ESRC Pre-Announcement Call to Explore People’s Relationships with Digital Technologies

This funding opportunity is part of the Economic and Social Research’s (ESRC’s) ‘Living with Technology’ strategic priority from the 2019 ESRC Delivery Plan. This investment is shaped by a comprehensive period of scoping around the theme of a digital society. ESRC will fund one Network Plus.

A Network Plus is a strategic investment that aims to bring together new research communities and identifies, prioritises and develops future research challenges.

The Digital Society Network Plus should develop a research agenda that explores people’s relationships with technology and how technologies influence people’s relationships (people as individuals and as part of broader society). It should enable a step-change in how social scientists investigate the interactions between society and digital technologies through:

  • Generating new insights on the relationships between people and technologies
  • Building interdisciplinary capability in this emerging research area, leveraging existing and establishing new partnerships
  • Enabling a coherent and connected landscape for this research across disciplines, identifying needs through sustained engagement with policymakers, the private and third sectors, international peers, as well as the wider research community.

The successful proposal should be social science-led, with at least 50% of the programme falling within ESRC’s remit. To enable approaches to the challenge of understanding our relationships with technology, it should also look widely across disciplines, drawing on expertise from fields such as:

  • Computer science
  • Software engineering
  • Mathematical sciences
  • The humanities.

In scoping this work ESRC has identified two sub-themes that could be explored by the Network Plus.

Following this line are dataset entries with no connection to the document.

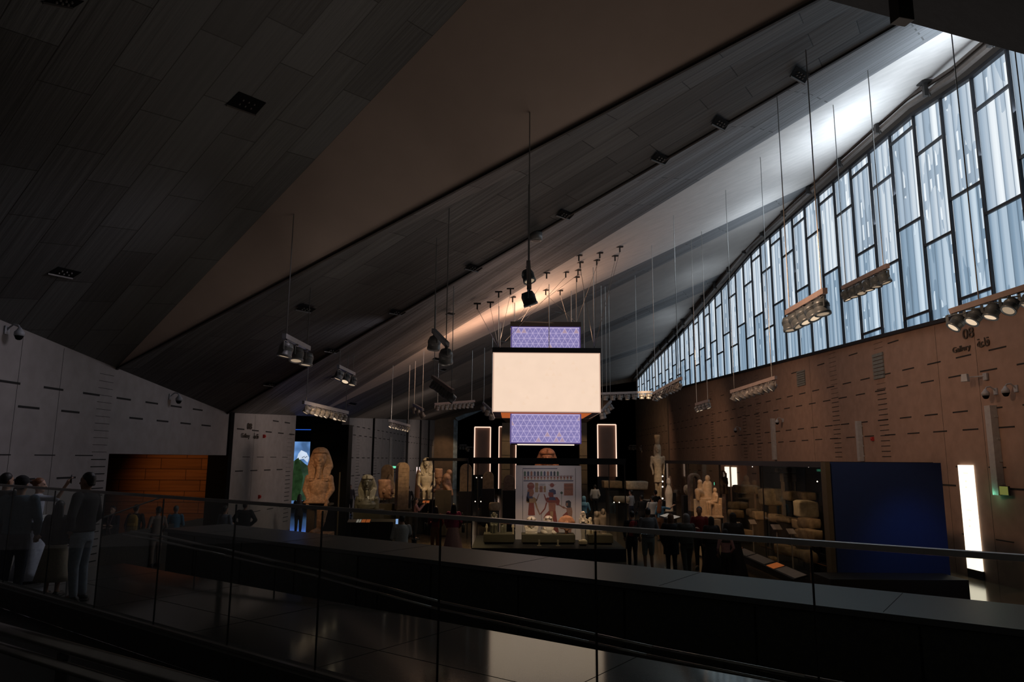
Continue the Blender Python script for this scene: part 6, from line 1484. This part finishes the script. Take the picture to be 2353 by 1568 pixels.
# ------------------------------------------------------------------ gallery lamps (the track spotlights' own light)
def spot(loc, aim, e, col=WARM, ang=30, size=.12, blend=.7): lamp('SPOT', 'track_spot', loc, e, col, aim, size, ang, blend)
spot((-5.6, 21.5, 5.4), (-7.1, 26.5, 3.0), 240, WARM, 34, .3); spot((-9.3, 22.5, 4.4), (-7.1, 26.5, 2.2), 170, WARMER, 40, .3)
spot((-4.0, 25, 6.6), (-5.7, 29, 1.9), 300, (1, .78, .5), 26); spot((-3.2, 27.5, 6.2), (-5.4, 32.3, 1.7), 330, WARM, 22); spot((-2.2, 28, 6.4), (-4.7, 32.5, 2.0), 240, WARM, 26); spot((-3.2, 31, 6.4), (-5.6, 36, 2.5), 140, WARM, 26)
spot((-2.0, 29, 6.6), (-3.9, 33, 2.2), 420, (1, .80, .52), 22); spot((-1.5, 28, 6.4), (-3.0, 31.5, 2.0), 260, WARM, 22)
spot((2.0, 37, 7.5), (2.0, 42, 3.2), 500, (1, .6, .38), 24); spot((6.0, 33, 7.5), (7.8, 38, 3.2), 520, WARM, 26); spot((4.5, 40, 7), (6.0, 45, 1.6), 400, WARM, 30)
for x in (-.2, .9, 1.9, 2.9): spot((x, 24.25, 3.02), (x + .05, 25.6, .9), 60, (1, .68, .42), 70, .05)
spot((1.3, 24.3, 3.0), (1.4, 26.6, 1.8), 20, (.85, .82, 1.0), 120, .1)
spot((5.0, 19.5, 5.5), (7.1, 25, 1.6), 420, WARMER, 26); spot((6.4, 27.5, 6.6), (7.7, 31, 1.6), 260, WARM, 30); spot((5.6, 27, 6.2), (6.8, 31, 1.4), 160, (1, .8, .6), 16)
for y in (19.5, 22.5, 25.5, 29): spot((8.0, y, 3.0), (9.4, y + .8, .9), 28, WARM, 110, .06)
spot((-12.4, 24.0, 3.2), (-11.9, 26.6, 2.2), 60, (1, .45, .14), 100, .06)
lamp('SPOT', 'blue_wash', (9.3, 15.2, 3.6), 55, (.10, .36, 1.0), (9.45, 17.3, .7), .3, 60, 1.0)
# house tracks washing walls and floors
for x, y, z, ax, ay, az, e in ((-4, 15, 8, -11, 12, 2.8, 340), (-4, 22, 7.5, -10.6, 20.5, 4, 250), (-4, 29, 5.5, -10, 31, 2.8, 300), (-2, 44, 7, -9.5, 50, 2.5, 420), (-3, 62, 6, -8.5, 68, 2.5, 500)):
    spot((x, y, z), (ax, ay, az), e, (.92, .86, 1.0) if y < 25 else (1, .80, .70), 95, .8, 1.0)
for x, y, z, ax, ay, az, e in ((3.2, 13, 8, 13.2, 19, 4.2, 900), (3.5, 21, 8, 13.2, 25, 4, 640), (7, 31, 8, 13.3, 35, 3.5, 420), (7, 44, 8, 13.4, 49, 3, 420), (7, 60, 8, 13, 66, 3, 460)):
    spot((x, y, z), (ax, ay, az), e, (1, .62, .40), 95, .3, 1.0)
for x, y, e in ((-2, 27, 160), (3.5, 31, 200), (2.5, 36, 250), (-4, 36, 160), (8, 40, 200)): spot((x, y, 5), (x, y, 0), e * 1.4, (1, .66, .36), 100, .3, 1.0)

spot((1.3, 24.2, 3.02), (1.4, 26.6, 1.6), 42, (1, .84, .74), 115, .1)
spot((-2.4, 29.5, 4.4), (-2.6, 25.8, 0), 260, (1, .62, .30), 75, .2); spot((4.6, 25.5, 4.4), (4.9, 26.5, 0), 200, (1, .62, .34), 80, .2)
for x, y in ((-1.0, 24.4), (-.4, 24.4), (3.2, 24.4)): spot((x, y, 3.0), (x + .05, 25.6, .8), 34, (1, .74, .48), 60, .05)

for px_ in (1162, 1340): q = at_y(px_, 1020, 61.6); spot((q.x, 57, 6.5), (q.x, 62, 3.5), 260, (1, .68, .36), 40, .1)
q = on_left(1028, 1023); spot((q.x + 1.2, 76.5, 5.2), (-7.6, 79.8, 3.5), 90, (1, .62, .34), 80, .1)
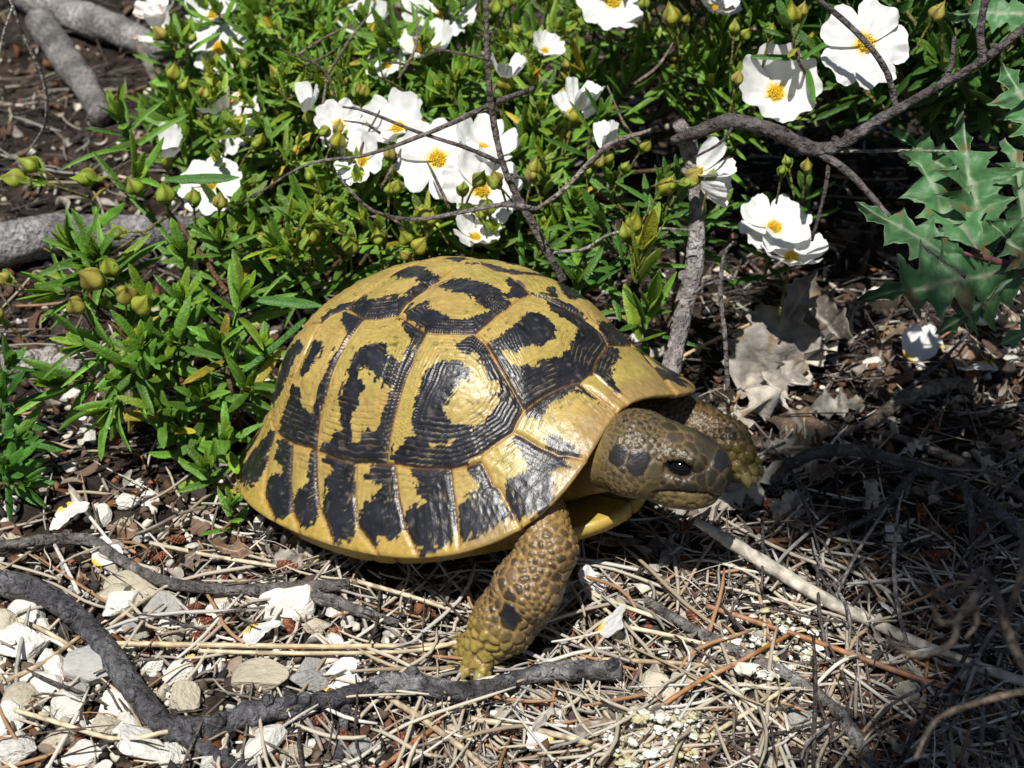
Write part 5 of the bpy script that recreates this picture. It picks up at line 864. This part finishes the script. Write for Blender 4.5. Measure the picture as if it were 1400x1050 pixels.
# ------------------------------------------------------------------ spiny leaved plant at the right
def lobed(outl, ctrl, zoff, m, name, parent, P0, colr, vein=(.26, .32, .2), thick=.014, curl=.0, seed=0, frame_=None, spine=.12, stuffn=5):
    # outl: lobed outline in leaf coordinates (x along the midrib 0..1, y across); built as strips from midrib to edge
    L, Wd, O, d, up = frame_; d = nrm(d); s = nrm(np.cross(up, d)); n = np.cross(d, s); na = 72; t = np.linspace(0, 1, na); xs = [q[0] for q in outl]
    wu = np.interp(t, xs, [q[1] for q in outl]); wl = np.interp(t, xs, [q[2] for q in outl]); nb = 13; v = np.linspace(-1, 1, nb)
    W2 = np.where(v[None] < 0, wl[:, None], wu[:, None]) * v[None]; T = t[:, None] + .22 * np.abs(W2) * (1 - t[:, None] * .3); P3 = np.stack([t[:, None] + 0 * W2, W2, 0 * W2], -1)
    am = 2.6 if name == 'dead_leaf' else 1.5; z = zoff * np.abs(W2) + am * .055 * vn(P3, 5, seed) + .035 * np.sin(np.abs(W2) * 40 + t[:, None] * 30) * np.abs(W2) * 2 - curl * t[:, None] ** 2 + am * .10 * vn(P3, 2.2, seed + 1) * np.abs(v[None]) + (am - 1) * .02 * vn(P3, 11, seed + 4)
    V = O + d * (T * L)[..., None] + s * (W2 * L)[..., None] + n * (z * L)[..., None]; V = V.reshape(-1, 3)
    i = np.arange(na - 1)[:, None] * nb + np.arange(nb - 1)[None]; F = np.stack([i, i + nb, i + nb + 1, i + 1], -1).reshape(-1, 4)
    ve = np.exp(-(np.abs(W2) / .008) ** 2); side = np.exp(-((((t[:, None] * 9 - np.abs(W2) * 7) % 1.0) - .5) / .045) ** 2) * (np.abs(v[None]) < .9) * .4; ed = sst(.9, 1.0, np.abs(v[None])) * .6 + 0 * W2; k = np.clip(np.maximum(np.maximum(ve, side), ed), 0, 1).reshape(-1, 1)
    C = np.array(colr) * (1 + .2 * vn(P3, 6, seed + 2).reshape(-1, 1)); C = C + (np.array(vein) - C) * k; C = C + (np.array([.20, .13, .06]) - C) * (sst(.55, .75, vn(P3, 9, seed + 9)) * .8).reshape(-1, 1); red = (ve * sst(.25, .0, t)[:, None]).reshape(-1, 1); 
    if name == 'leaf': C = C + (np.array([.25, .08, .10]) - C) * red * .8
    V = V - P0; e = np.vstack([V, V - n * thick]); nV = len(V); bd = np.concatenate([np.arange(na) * nb, [(na - 1) * nb + q for q in range(1, nb)], (np.arange(na)[::-1] * nb + nb - 1)[1:], np.arange(nb - 2, 0, -1)])
    Fr = np.stack([bd, np.roll(bd, -1), np.roll(bd, -1) + nV, bd + nV], -1); return mesh(name, e, np.vstack([F, F[:, ::-1] + nV, Fr]), M[m], np.clip(np.vstack([C, C * .9]), .01, 1)), None
def spiky(seed, n=5, w=.30, dp=.55):
    r = np.random.default_rng(seed); o = [(0, .02, .02), (.06, .05, .05)]
    for k in range(n):
        a = .10 + .80 * k / n; ln = .80 / n; pk = w * math.sin(math.pi * min(.98, (k + .9) / (n + .45)) ** .8) * r.uniform(.85, 1.15); pk2 = pk * r.uniform(.8, 1.2)
        o += [(a + ln * .10, pk * (1 - dp), pk2 * (1 - dp)), (a + ln * .35, pk * .72, pk2 * .72), (a + ln * .42, pk * .66, pk2 * .66), (a + ln * .66, pk * 1.12, pk2 * 1.12), (a + ln * .76, pk * .80, pk2 * .8), (a + ln * .97, pk * (1 - dp) * 1.1, pk2 * (1 - dp) * 1.1)]
    return o + [(.93, .035, .035), (.97, .014, .014), (1.0, .002, .002)]
th_r = bpy.data.objects.new('spiny_plant', None); COL.objects.link(th_r); th_r.empty_display_size = .02; TP0 = gat(1400, 430); th_r.location = TP0 * U
tag(th_r, 'grey green plant with stiff lobed spiny leaves at the right edge', 'plant')
node = atd(1390, 365, 42.6)
for k, (bx, by, bd_, tx, ty, td, ww, zo) in enumerate([(1345, 365, 42.5, 1318, 150, 43.2, .26, .10), (1335, 350, 42.2, 1238, 200, 42.8, .27, .18), (1390, 368, 42.4, 1175, 408, 41.2, .25, .10), (1330, 372, 42.3, 1172, 275, 42.0, .20, .15), (1400, 372, 42.6, 1285, 455, 42.0, .30, .08), (1410, 330, 42.8, 1385, 180, 43.6, .30, .2), (1440, 200, 43.5, 1370, 80, 44, .34, .15), (1330, 250, 43.6, 1215, 180, 43.8, .22, .2), (1430, 380, 42.3, 1355, 300, 41.6, .34, .2), (1470, 420, 42, 1370, 470, 41.6, .28, .1), (1420, 20, 44.5, 1290, 15, 45, .24, .15), (1440, 130, 44, 1400, 60, 44.2, .3, .2)]):
    b = atd(bx, by, bd_); t_ = atd(tx, ty, td); L = np.linalg.norm(t_ - b)
    me, _ = lobed(spiky(40 + k, 4 if L < 4 else 5, ww), None, zo, 'thistle', 'leaf', th_r, TP0, np.array((.066, .175, .062)) * (1 + .12 * math.sin(k * 2.1)), curl=.06, seed=50 + k, frame_=(L, ww, b, t_ - b, np.array([.0 + .3 * math.sin(k * 1.7), -.75, .65]))); obj('leaf', me, th_r)
V, F = tube(np.array([atd(1290, 352, 42.1) * .0 + atd(1310, 345, 42.2), atd(1345, 352, 42.3), node, atd(1440, 372, 42.8), gat(1420, 440)]), [.05, .09, .12, .15, .17], 10, 6, .1, 4); obj('stem', mesh('stem', V - TP0, tri(F), M['thistle'], [.24, .10, .10]), th_r)
# ------------------------------------------------------------------ dead leaves, fallen petals, catkins, lichen
def dead(label, b, t, w, n, up, zo=.15, curl=.1, seed=0, colr=(.30, .26, .21), dp=.45, grp=None):
    b = gat(*b); t = gat(*t); L = np.linalg.norm(t - b); P0 = b.copy(); P0[2] = min(b[2], t[2]); me, _ = lobed(spiky(seed, n, w, dp), None, zo, 'deadleaf', 'dead_leaf', None, P0, colr, (.42, .38, .32), .018, curl, seed, (L, w, b, t - b, np.array(up, float))); obj('dead_leaf', me, None, P0, label, 'dead leaf', grp)
dead('large grey dead leaf leaning upright between the grey stem and spiny plant', (1010, 545, .3), (1108, 385, 2.9), .33, 3, (-.2, -.9, .5), .12, .0, 1, (.27, .245, .215), .2)
dead('dark crumpled dead leaf behind the large grey one', (1150, 470, .4), (1060, 375, 2.6), .3, 4, (.3, -.7, .6), .2, .15, 2, (.12, .10, .085), .4)
dead('bleached spiny dead leaf sticking out below the chin', (1060, 640, .8), (955, 700, .9), .20, 6, (.1, -.6, .8), .05, .05, 3, (.55, .50, .42), .75)
dead('pale spiny leaf skeleton right of the far front leg', (1130, 470, 1.0), (1002, 590, 1.2), .10, 7, (.4, -.6, .7), .05, .05, 4, (.62, .56, .47), .8)
dead('bleached branching leaf rib running past the far foot', (1000, 575, 1.2), (1055, 665, .9), .16, 5, (.3, -.6, .7), .1, .08, 5, (.60, .54, .45), .8)
dead('grey curled dead leaf with pointed tip in front of the dark branch', (1110, 560, .5), (1180, 545, .9), .35, 3, (0, -.6, .8), .3, .2, 6, (.36, .33, .28), .5)
dead('small pale dead leaf right of the spiny leaf skeleton', (1060, 600, .5), (1120, 640, .5), .34, 3, (0, -.6, .8), .25, .2, 7, (.42, .38, .32), .5)
dead('crinkled brown dead leaf under the dark branch arch', (1070, 560, .4), (1130, 610, .5), .4, 4, (0, -.5, .9), .3, .3, 8, (.17, .12, .085), .4)
dead('flat grey brown dead leaf among straw below the cut stick', (770, 1000, .35), (905, 968, .5), .22, 4, (0, -.2, 1), .1, .0, 9, (.20, .17, .145), .3)
dead('dark grey dead leaf in the shadow under the head', (860, 700, .3), (930, 770, .5), .34, 4, (.2, -.4, .9), .2, .1, 10, (.16, .15, .15), .6)
dead('pale leaf tip poking out of the shadow below the chin', (925, 760, .4), (870, 782, .6), .16, 3, (0, -.4, .9), .2, .1, 11, (.5, .46, .38), .6)
dead('narrow rust brown dead leaf hanging right of the white bud', (838, 278, 3.4), (800, 238, 4.6), .16, 3, (0, -.8, .5), .1, .0, 12, (.34, .13, .06), .15)
rd = np.random.default_rng(12); its = []
for k in range(46):
    x, y = (rd.uniform(980, 1400), rd.uniform(420, 720)) if k < 26 else (rd.uniform(60, 520), rd.uniform(640, 800)) if k < 36 else (rd.uniform(500, 1250), rd.uniform(930, 1050)); a = rd.uniform(0, 6.28); l = rd.uniform(26, 70)
    c_ = [(.34, .30, .25), (.17, .12, .09), (.44, .40, .34), (.22, .13, .08)][k % 4]; dead('dead leaf scrap', (x, y, rd.uniform(.2, .6)), (x + l * math.cos(a), y + l * .7 * math.sin(a), rd.uniform(.2, .9)), rd.uniform(.2, .36), int(rd.integers(2, 5)), (rd.normal() * .4, -.4, .8), .25, rd.uniform(0, .3), 100 + k, c_, rd.uniform(.3, .7))
    o = COL.objects[-1]; its.append((o, ['grey', 'dark brown', 'pale', 'reddish brown'][k % 4] + ' dead leaf scrap', gat(x, y)))
relabel(its, 'dead leaf scraps on the litter')
for x, y, s_, lab, lift in [(86, 688, .75, 'round white fallen petal in front of the left sprig', .35), (127, 774, .5, 'white fallen petal with yellow base above the thick curved stick', .3), (257, 893, .45, 'small white fallen petal between the two cream reeds and curved stick', .3), (338, 856, .65, 'white fallen petal beside the catkins at lower left', .35), (812, 820, .60, 'half shaded white petal under the chin, farther of the two', .35), (814, 858, .60, 'half shaded white petal under the chin, nearer of the two', .35), (1238, 492, .75, 'wide white fallen petal left in the row below the spiny plant', .4), (1292, 478, .6, 'white fallen petal in the middle of the row below the spiny plant', .4), (1352, 492, .75, 'cupped white fallen petal right in the row below the spiny plant', .6), (1395, 478, .5, 'white petal at the right edge below the spiny plant', .5), (1335, 445, .5, 'narrow white petal lying just under the spiny leaves', .5), (432, 912, .62, 'white fallen petal behind the knobbly charred stick', .3), (435, 938, .6, 'white fallen petal touching the knobbly charred stick', .3), (760, 1010, .4, 'small white fallen petal at the bottom centre', .3), (1230, 845, .35, 'tiny white petal on the pale bare stick', .7)]:
    o = obj('fallen_petal', PM[.45][int(rd.integers(4))], None, gat(x, y, lift), lab, 'petal'); s_ *= 1.45; o.scale = (s_, s_, s_); o.rotation_euler = (rd.normal() * .25 + .2, rd.normal() * .25, rd.uniform(0, 6.28))
def catkin(seed):
    r = np.random.default_rng(seed); A = Acc(); V0, F0 = ICO[2]; F0 = np.hstack([F0, F0[:, 2:]])
    for k in range(64):
        f = k / 63; a = k * 2.39996; R = .17 * math.sin(math.pi * (.12 + .8 * f)) ** .6; V = V0 * [.045, .075, .06]; ca, sa = math.cos(a), math.sin(a); Rm = np.array([[1, 0, 0], [0, ca, sa], [0, -sa, ca]]); A.add(V @ np.array([[.8, 0, -.6], [0, 1, 0], [.6, 0, .8]]) @ Rm + [f * .75 - .37, -sa * R * r.uniform(.9, 1.1), ca * R], F0, np.array([.21, .075, .038]) * r.uniform(.4, 1.4))
    V, F = tube(np.array([[-.40, 0, 0], [0, 0, .02], [.36, 0, 0]]), [.06, .14, .05], 8, 4); A.add(V, F, [.14, .055, .03]); V, F, C = A.get(); return mesh('catkin', V, tri(F), M['cone'], C)
KM = [catkin(k) for k in range(4)]; its = []
for k, (x, y, s_) in enumerate([(640, 910, 1.15), (283, 850, 1.0), (262, 832, .85), (275, 868, .9), (205, 885, .9), (430, 984, 1.0), (548, 1012, .9), (600, 985, .9), (1190, 1000, 1.0), (950, 845, .9), (1050, 690, .9), (1100, 712, .9), (395, 775, 1.1), (560, 782, 1.0), (240, 738, .9), (222, 760, .9), (395, 855, .9), (1180, 855, .8), (860, 840, .9), (890, 838, .9), (1260, 700, .9), (1280, 760, 1.2), (470, 1010, .8), (1240, 1010, .8), (60, 880, .8), (150, 530, .9), (160, 600, .9), (100, 660, .8), (300, 790, .8), (920, 1010, .8), (105, 1000, .8), (700, 1000, .7)]):
    o = obj('catkin', KM[k % 4], None, gat(x, y, .28 * s_), 'catkin', 'pine catkin'); s_ *= .8; o.scale = (s_, s_ * rd.uniform(.8, 1.1), s_); o.rotation_euler = (rd.uniform(0, 6), rd.normal() * .3, rd.uniform(0, 6.28)); its.append((o, 'rusty dry pine catkin', gat(x, y)))
relabel(its, 'rusty pine catkins on the ground')
for nm_, cx_, cy_, rx, ry, n_, lab in [('lichen_clump', 1060, 880, 75, 48, 120, 'knobbly white lichen clump on the straw below the pale bare stick'), ('lichen_clump', 900, 1010, 75, 45, 150, 'knobbly cream lichen clump at the bottom edge below the flat dead leaf')]:
    A = Acc(); V0, F0 = ICO[2]; F0 = np.hstack([F0, F0[:, 2:]]); V3, F3 = ICO[3]; F3 = np.hstack([F3, F3[:, 2:]])
    for k in range(n_):
        a = rd.uniform(0, 6.28); q = math.sqrt(rd.random()); p = gat(cx_ + rx * q * math.cos(a), cy_ + ry * q * math.sin(a), rd.uniform(.2, .75)); r_ = rd.uniform(.035, .10); V, F = (V3, F3) if k % 8 == 0 else (V0, F0); V = V * (1 + .75 * vn(V * 2.2 + k, 1, 4))[:, None] * r_ * np.array([rd.uniform(.7, 1.6), 1, rd.uniform(.3, .6)]) * (1.9 if k % 8 == 0 else 1)
        A.add(V + p, F, np.array([(.74, .73, .66), (.50, .47, .28), (.62, .60, .50)][int(rd.integers(3))]))
        V, F = tube(np.array([p - [0, 0, .35], p]), [.03, .035], 5, 2); A.add(V, F, [.42, .38, .24])
    V, F, C = A.get(); things(nm_, V, tri(F), M['lichen'], C, lab, 'lichen')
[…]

  • Harnessing technology – This would explore how people interact with digitally connected technologies, the consequential impact of the choices they make on individual and collective experiences, and how individuals can better understand choices and impacts.
  • Power and behaviour – This seeks to understand the influence services and devices have over people and the social trends that result. It considers the changing power relations between technology providers of:
    • devices and services
    • users
    • governments
    • civil society
    • different economic and industrial sectors.

The above is not exhaustive. ESRC welcomes proposals for other potential themes provided they complement and do not duplicate current investments.

The principal investigator must be based at a UK research organisation eligible for ESRC funding. That organisation will be responsible for submitting the grant application to UKRI.

The full economic cost of the project can be up to £5 million for up to five years. ESRC will fund 80% of the full economic cost.

The funding opportunity is scheduled to open in early November 2021.